Uno de ellos muy chaparrín, con la cara moreteada, la nariz llena de sangre seca y con un bote de activo en la manopla, se para frente a mí.
Los otros dos lo entienden y, en automático, se posicionan en diamante y me acorralan detrás de un puesto de revistas.
Nadie puede verme…
…saben perfectamente lo que hacen. Conservo la calma —habito el ghetto, pienso que sé cómo manejar ésto—.
Las manos, aún así, me sudan:
Nunca volví a casa ese día. En la mochila llevo el montonal de efectivo que me dieron por el adelanto del libro. Todo estaba perdido.
Éste era mi ingreso fuerte por los próximos 6-8 meses. Mis hombros se tornan pesados como yunques. Pero mi cerebro se enciende en modo supervivencia.

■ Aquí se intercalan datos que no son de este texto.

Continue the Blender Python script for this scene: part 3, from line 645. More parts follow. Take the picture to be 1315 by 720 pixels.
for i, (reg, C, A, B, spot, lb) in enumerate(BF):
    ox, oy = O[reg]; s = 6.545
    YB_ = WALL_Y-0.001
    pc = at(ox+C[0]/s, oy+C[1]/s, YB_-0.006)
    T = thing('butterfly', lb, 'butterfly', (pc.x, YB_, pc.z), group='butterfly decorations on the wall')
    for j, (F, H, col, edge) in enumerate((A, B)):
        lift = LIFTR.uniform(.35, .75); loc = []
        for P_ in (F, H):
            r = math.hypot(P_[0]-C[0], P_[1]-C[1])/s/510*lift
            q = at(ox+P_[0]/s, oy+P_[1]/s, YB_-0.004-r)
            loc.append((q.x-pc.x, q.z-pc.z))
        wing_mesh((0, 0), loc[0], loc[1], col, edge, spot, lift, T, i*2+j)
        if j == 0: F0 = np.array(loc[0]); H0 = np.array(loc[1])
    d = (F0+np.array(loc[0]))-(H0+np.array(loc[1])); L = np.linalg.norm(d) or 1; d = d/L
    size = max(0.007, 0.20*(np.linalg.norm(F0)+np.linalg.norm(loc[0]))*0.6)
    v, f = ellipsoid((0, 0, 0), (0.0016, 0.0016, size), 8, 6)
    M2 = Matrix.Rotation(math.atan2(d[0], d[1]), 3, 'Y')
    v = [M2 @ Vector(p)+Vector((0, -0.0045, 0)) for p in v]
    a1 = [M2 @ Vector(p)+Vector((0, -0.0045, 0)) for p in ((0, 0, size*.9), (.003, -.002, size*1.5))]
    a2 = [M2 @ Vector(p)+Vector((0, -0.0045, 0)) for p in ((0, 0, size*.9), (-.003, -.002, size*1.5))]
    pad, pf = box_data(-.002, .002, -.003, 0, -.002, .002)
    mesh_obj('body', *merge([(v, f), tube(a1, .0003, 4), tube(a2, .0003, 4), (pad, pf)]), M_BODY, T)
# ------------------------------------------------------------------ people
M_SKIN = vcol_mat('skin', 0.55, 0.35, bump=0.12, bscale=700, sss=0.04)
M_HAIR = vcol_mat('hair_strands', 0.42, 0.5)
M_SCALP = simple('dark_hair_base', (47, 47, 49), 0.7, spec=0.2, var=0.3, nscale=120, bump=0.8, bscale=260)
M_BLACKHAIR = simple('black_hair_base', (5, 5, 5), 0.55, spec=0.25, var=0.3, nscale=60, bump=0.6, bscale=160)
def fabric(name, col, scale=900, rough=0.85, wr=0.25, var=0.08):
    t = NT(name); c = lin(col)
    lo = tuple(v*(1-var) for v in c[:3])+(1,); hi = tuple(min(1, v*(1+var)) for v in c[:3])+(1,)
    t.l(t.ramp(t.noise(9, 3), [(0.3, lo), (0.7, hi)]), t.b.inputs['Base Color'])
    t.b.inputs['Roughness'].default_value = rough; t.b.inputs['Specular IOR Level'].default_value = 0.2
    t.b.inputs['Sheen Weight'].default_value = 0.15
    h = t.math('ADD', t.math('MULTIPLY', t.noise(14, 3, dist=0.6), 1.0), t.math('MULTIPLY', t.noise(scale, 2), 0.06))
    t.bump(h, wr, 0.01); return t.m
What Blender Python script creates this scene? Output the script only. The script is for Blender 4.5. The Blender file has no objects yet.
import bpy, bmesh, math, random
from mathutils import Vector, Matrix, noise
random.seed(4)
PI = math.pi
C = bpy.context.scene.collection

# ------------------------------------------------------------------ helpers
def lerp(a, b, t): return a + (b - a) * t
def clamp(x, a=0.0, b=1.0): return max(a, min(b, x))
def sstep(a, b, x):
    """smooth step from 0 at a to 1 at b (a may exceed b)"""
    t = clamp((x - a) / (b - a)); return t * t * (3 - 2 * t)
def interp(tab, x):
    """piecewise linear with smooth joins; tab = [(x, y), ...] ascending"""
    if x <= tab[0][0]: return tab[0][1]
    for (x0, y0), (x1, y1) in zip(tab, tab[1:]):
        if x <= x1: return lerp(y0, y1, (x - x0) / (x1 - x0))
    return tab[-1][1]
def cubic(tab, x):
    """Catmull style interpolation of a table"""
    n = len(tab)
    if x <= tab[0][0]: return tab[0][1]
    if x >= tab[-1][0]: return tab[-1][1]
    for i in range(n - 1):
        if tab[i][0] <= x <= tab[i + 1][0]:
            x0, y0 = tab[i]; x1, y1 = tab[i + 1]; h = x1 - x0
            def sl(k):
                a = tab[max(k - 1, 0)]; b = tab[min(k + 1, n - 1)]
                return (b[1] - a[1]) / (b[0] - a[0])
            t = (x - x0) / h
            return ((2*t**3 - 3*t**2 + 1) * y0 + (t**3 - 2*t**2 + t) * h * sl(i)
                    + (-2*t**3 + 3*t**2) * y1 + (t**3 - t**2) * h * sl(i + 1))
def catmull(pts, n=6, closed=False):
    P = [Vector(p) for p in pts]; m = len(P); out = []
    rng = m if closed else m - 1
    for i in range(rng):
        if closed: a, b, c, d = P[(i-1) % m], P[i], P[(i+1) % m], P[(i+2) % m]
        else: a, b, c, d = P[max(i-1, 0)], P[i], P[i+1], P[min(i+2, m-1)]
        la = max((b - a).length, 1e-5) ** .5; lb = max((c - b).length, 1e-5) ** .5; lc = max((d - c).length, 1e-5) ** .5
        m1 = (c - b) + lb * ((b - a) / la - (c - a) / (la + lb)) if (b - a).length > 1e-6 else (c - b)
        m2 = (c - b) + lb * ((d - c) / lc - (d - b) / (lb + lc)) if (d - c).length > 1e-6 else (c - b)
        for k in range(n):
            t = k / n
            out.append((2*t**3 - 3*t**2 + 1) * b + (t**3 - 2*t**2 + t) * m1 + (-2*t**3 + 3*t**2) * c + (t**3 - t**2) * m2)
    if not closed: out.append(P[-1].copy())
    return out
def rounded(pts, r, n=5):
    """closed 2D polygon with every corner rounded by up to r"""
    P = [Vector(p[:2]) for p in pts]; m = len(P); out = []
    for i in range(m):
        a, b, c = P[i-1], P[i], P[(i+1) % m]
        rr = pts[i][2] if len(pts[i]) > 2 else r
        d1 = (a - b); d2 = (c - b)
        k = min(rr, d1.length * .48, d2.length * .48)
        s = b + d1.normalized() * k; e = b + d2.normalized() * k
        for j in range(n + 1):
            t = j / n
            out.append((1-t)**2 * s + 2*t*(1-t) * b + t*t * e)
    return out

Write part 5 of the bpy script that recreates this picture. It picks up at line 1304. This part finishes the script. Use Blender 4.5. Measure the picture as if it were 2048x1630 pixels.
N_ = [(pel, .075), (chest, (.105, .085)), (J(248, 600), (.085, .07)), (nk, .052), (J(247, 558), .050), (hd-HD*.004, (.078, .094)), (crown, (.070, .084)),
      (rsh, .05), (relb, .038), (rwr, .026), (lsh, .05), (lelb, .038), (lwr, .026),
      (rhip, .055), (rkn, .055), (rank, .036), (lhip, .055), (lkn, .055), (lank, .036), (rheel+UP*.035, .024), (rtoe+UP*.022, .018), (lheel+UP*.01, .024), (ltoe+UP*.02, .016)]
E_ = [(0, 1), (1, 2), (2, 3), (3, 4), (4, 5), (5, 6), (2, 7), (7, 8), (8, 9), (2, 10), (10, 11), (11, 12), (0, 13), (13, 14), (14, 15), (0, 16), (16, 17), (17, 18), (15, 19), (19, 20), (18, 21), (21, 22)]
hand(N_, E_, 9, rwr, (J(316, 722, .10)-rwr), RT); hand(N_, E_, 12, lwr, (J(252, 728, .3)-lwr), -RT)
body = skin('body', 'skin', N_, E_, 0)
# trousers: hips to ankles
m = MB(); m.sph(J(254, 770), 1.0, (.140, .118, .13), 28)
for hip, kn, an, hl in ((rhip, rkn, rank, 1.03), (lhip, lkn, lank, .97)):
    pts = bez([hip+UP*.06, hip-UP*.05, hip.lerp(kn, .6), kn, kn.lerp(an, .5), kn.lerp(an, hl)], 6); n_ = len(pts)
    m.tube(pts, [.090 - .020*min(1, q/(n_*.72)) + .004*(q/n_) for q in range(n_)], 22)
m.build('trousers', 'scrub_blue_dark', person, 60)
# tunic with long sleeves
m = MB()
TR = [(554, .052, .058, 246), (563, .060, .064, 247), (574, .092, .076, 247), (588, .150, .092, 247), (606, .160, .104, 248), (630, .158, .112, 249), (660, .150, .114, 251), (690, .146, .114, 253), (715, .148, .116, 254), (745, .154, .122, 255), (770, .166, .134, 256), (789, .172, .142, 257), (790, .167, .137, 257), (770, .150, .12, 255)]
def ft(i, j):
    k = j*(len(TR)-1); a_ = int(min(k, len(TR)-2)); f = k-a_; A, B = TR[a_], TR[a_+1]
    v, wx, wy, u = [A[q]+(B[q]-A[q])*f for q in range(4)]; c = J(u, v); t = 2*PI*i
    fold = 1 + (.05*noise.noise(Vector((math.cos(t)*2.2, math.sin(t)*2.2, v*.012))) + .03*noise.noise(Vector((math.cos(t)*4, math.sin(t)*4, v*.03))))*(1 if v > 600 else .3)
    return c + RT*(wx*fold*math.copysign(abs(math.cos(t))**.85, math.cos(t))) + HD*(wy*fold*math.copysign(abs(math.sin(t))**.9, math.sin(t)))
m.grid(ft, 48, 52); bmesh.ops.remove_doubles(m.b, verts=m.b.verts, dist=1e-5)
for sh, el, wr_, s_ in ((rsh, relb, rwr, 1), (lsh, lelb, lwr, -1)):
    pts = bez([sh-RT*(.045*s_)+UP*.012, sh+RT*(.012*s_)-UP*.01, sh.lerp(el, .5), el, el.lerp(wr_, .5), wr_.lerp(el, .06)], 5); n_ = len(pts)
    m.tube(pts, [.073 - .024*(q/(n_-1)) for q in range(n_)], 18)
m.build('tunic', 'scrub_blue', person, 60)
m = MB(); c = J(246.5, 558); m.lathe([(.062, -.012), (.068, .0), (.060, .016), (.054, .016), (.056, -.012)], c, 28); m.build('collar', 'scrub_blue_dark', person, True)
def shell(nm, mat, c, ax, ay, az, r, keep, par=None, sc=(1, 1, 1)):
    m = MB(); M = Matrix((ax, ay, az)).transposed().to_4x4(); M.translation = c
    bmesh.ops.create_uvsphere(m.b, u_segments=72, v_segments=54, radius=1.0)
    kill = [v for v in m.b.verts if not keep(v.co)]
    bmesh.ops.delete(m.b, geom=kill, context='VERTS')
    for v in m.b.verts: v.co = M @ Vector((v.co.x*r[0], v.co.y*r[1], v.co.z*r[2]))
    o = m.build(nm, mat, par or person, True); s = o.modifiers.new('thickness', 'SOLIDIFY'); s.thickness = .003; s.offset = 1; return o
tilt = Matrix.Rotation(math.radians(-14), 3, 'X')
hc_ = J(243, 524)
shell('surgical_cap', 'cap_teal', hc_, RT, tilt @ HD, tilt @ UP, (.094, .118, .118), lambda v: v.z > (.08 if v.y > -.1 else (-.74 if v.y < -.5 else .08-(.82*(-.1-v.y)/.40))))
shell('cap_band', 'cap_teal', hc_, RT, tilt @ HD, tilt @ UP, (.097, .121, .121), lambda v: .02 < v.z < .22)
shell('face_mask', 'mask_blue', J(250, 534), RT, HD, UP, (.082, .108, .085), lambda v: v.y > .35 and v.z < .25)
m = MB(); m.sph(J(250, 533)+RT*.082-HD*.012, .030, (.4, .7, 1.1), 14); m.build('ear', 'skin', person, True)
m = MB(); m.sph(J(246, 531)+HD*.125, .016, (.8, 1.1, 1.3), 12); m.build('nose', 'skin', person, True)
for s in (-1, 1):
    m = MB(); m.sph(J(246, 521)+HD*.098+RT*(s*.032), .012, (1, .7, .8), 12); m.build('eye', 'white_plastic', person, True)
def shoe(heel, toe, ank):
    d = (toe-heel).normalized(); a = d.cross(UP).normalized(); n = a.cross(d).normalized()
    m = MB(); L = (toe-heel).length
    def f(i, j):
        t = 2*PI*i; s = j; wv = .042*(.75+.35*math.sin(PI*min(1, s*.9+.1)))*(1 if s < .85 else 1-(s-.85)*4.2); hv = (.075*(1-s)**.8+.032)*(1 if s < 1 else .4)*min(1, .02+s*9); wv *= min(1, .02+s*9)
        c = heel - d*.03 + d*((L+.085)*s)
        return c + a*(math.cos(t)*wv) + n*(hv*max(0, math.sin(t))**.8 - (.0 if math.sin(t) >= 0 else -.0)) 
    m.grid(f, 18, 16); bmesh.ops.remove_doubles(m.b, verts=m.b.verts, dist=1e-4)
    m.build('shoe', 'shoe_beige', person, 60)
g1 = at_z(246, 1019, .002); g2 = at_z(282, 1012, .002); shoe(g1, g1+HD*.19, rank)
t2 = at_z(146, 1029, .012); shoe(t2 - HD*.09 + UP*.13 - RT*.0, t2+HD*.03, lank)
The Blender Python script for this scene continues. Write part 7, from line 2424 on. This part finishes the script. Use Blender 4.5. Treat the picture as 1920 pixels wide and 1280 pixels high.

No me asusta que me asalten. Me asusta no tener con qué comer los próximos meses.
Uno de los vagos, un anciano con un ojo completamente gris y una peluca rubia puesta, observa mientras los otros dos comienzan a intentar marearme.
“Mira, carnalito” —me dice el otro, uno de mediana edad que, ¿por qué no? llevaba la playera del América—, “nosotros somos de la calle”.
El chaparro lo interrumpe rascándose la sangre seca de la punta de la nariz. Me dice:
“Tú se ve que lees, mi broder”
“En efecto, carnalito” le digo aún nervioso.
El de la playera águila es invadido por uno de esos aceleres de personalidad que dan cuando te pones un chemote bien-bien puesto; pa’ pronto, se me acerca y empieza con la cantaleta:
“Entonces… ya sabes cómo es la cosa, ¿no, papá? ¿Pa’ qué nos hacemos pendejos? Ira. Tú se ve que te la sánwich y ps… acá… —con la mirada me señala el pico en su bolsillo—, pa’ que no nos pase nada a nadie, ¿va? ¡Va!
Encima de todo me guiñó el ojo al final, el muy cabrón. xD

Se las quise hacer cansada. Juguemos:
Me rasqué en las bolsas del pantaleón…
“Les paso un cambio, bro, no hay falla”.
Entregándole el de 100 que traía por ahí bailando siempre añado:
“Los escritores también batallamos, mi hermanito, pero va, va… hoy por ti, mañana por mí”
Le extiendo la mano. Me la estrecha. Trato… ¿hecho?
Mientras ésto pasa, el enano junto a él se exalta. Le dice, dándole madrazos en la espalda:
“¡Ya ves! Te dije que el compa sí lee” Se me acerca y me toma del hombro.
Adentro de mí se escucha un Opo que me alerta: “¡Bingo!”, me dice.
El enanillo verde lleva, en el antebrazo izquierdo, un tatuaje. Es el logotipo de 2 minutos, una banda de punk argentina que conozco —god knows why—.
”¿2 minutos?” pregunto. Me mira con cara de que no entiende. Rebaso la línea de la privacidad para imponerme yo también, para hacerles saber que miedo no les tengo.
Le voltéo el brazo con la mano siniestra y con la diestra señalo:
“Tu tato, bro. Es de 2 minutos, ¿qué no?”
El chango moneador me mira fijamente. Veo mi vida pasar frente a mis ojos.
Con el rostro ensombrecido me mira… y me mira… y me mira: me está calando. Mis ojos no se inmutan.
Todo está en silencio.
Junto, en la Calzada de Tlalpan, los autos parecen rayas de luz, el tiempo se ralentiza. Las luces del estadio se apagan y los tres indviduos me acorralan.
Mis manos aun en su brazo, la sangre palpitante de sus venas entre mis falanges, que quisieran ir directo a proteger la riñonera (no precisamente la que llevaba el dinero, sino la que cuelga en mis entrañas).
Los tres buitres se cierran sobre mí, ensombreciendo todo.